I’ll be reinstating my policy of letting all unknown numbers ring through to voicemail immediately. I should have known better.

What Annoys Jeff this Week?

1. The speed at which you can go from hero to zero and back again. They say no one remembers all the good stuff you did past that one time you do something bad. That’s probably true enough. Good and bad, in my experience, are simply matters of perception though… and the whiplash between one person declaring you a shithead and the other proclaiming your glory is probably something I will never get use to. It’s a good thing we don’t have objective and standard measures of performance against which all things can be judged.

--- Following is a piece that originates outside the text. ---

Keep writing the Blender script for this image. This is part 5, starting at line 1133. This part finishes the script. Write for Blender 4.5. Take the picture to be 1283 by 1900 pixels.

2. People always notice the big things. Tell people they have to work a double shift and that eight hours is as noticeable as a sore thumb. Let that same eight hours slip away in increments of 15 minutes here and 45 minutes there and no one seems to notice much. I notice, of course. I notice because I value my time more highly than just about any other commodity. If I were to start randomly showing up between 15 and 45 minutes late with no notice or explanation, it’s a fair bet suddenly that incremental time would start being important to more people than just me… and I’m feeling just passive aggressive enough to see about putting my pet theory to the test.

3. Home maintenance. I bitch a lot about home ownership. With that said, I should note that I really do love the house I’m in. What’s grating on my nerves at the moment, though is the “systems maintenance” do loop I seem to be suck in at the moment. Water heaters, gutters, HVAC, sundry other appliances all need their fair share of attention – some more than others. As with every aspect of home ownership it always boils down to a simple matter of time and/or money. As both are in somewhat short supply at the moment, I hope I can be forgiven my slightly jaundiced view on the joy of home ownership at the moment.